Anders als in vielen anderen Sportarten gibt es im Fußball in Bezug auf das Regelwerk und seine Auslegung viele Spielräume, Grenzfälle und Uneindeutigkeiten. Dass der Schiedsrichter sich dennoch stets für Schwarz oder Weiß entscheiden muss, obwohl der Graubereich oftmals groß ist, ist bisweilen Fluch und Segen zugleich. Fluch, weil die Tatsache, dass manchmal auch eine andere Entscheidung als die getroffene denk- und vertretbar ist, für Unzufriedenheit und Unsicherheit bei einem Teil der Spieler und Zuschauer sorgen kann. Segen, weil dem Unparteiischen ein Spielraum gegeben ist, den er nutzen kann, indem er den jeweiligen Spielcharakter und -verlauf bei seinen Entscheidungen berücksichtigt und durch seine eigene Taktik dafür sorgt, dass eine Partie im Rahmen bleibt. Die Referees sind insofern auch Mitgestalter des Spiels.

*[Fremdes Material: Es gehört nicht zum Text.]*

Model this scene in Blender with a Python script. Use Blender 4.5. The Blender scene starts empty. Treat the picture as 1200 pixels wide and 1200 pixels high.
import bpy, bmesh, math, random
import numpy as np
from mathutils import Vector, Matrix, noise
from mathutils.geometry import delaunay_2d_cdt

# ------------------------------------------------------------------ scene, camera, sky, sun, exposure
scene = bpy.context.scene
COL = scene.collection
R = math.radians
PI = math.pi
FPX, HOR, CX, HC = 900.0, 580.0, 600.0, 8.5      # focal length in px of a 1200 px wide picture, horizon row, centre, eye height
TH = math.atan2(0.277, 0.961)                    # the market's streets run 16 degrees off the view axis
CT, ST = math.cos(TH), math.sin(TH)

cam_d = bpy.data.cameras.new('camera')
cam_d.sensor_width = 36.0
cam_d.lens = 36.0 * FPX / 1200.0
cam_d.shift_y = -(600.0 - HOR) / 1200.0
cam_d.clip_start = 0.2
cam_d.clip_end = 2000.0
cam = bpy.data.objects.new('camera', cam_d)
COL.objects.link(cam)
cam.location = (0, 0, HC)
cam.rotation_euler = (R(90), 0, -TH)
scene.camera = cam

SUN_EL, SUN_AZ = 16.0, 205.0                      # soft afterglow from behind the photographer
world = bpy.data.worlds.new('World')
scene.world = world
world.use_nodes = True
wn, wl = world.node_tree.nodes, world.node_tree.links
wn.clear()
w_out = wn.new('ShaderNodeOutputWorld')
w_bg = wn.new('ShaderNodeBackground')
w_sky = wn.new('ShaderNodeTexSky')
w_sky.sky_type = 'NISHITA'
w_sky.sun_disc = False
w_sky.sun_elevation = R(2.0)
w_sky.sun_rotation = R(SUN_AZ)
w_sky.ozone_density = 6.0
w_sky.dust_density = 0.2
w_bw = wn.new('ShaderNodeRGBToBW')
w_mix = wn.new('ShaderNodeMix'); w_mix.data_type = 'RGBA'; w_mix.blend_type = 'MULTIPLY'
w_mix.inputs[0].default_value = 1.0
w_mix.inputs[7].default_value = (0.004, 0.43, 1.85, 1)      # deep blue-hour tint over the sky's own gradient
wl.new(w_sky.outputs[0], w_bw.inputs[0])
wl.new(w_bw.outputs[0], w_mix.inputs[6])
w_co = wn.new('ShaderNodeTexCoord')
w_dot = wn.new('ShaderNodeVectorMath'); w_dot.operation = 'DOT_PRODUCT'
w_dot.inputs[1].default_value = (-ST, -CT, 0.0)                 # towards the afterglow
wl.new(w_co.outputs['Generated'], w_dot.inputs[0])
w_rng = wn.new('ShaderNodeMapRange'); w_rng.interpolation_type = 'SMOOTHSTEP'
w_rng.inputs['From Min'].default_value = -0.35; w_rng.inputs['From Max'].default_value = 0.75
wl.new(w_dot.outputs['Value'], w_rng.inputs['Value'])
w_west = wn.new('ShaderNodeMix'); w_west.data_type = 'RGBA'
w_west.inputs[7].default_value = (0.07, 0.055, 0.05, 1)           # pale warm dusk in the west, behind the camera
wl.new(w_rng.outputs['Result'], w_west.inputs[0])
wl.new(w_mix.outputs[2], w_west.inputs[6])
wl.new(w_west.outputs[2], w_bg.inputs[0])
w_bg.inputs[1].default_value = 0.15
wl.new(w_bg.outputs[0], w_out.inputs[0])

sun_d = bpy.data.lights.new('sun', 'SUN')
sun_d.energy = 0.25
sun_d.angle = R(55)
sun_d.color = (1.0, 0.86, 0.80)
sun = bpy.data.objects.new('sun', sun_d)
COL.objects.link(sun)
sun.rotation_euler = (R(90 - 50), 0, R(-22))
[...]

Als solche unterlaufen ihnen Fehler, aber das passiert schließlich selbst millionenschweren Spielern. Wo der eine in der 90. Minute einen Elfmeter nicht pfeift, schießt der andere den Ball freistehend aus kurzer Distanz am Tor vorbei und vergibt so den Sieg. Es ist auch diese menschliche Fehlbarkeit, die den Fußball so populär macht, weil sie von der höchsten bis zur niedrigsten Klasse vorkommt und niemand vor ihr gefeit ist. Die Schiedsrichter sollten im Zuge dessen ihre Freiheiten behalten und nicht durch eine Technik eingeschränkt werden, die oft genug nur den Schein von Objektivität vermittelt. Es ist ein Irrglaube und eine Illusion, dass Gerechtigkeit mithilfe von Kameras und Superzeitlupen hergestellt werden kann.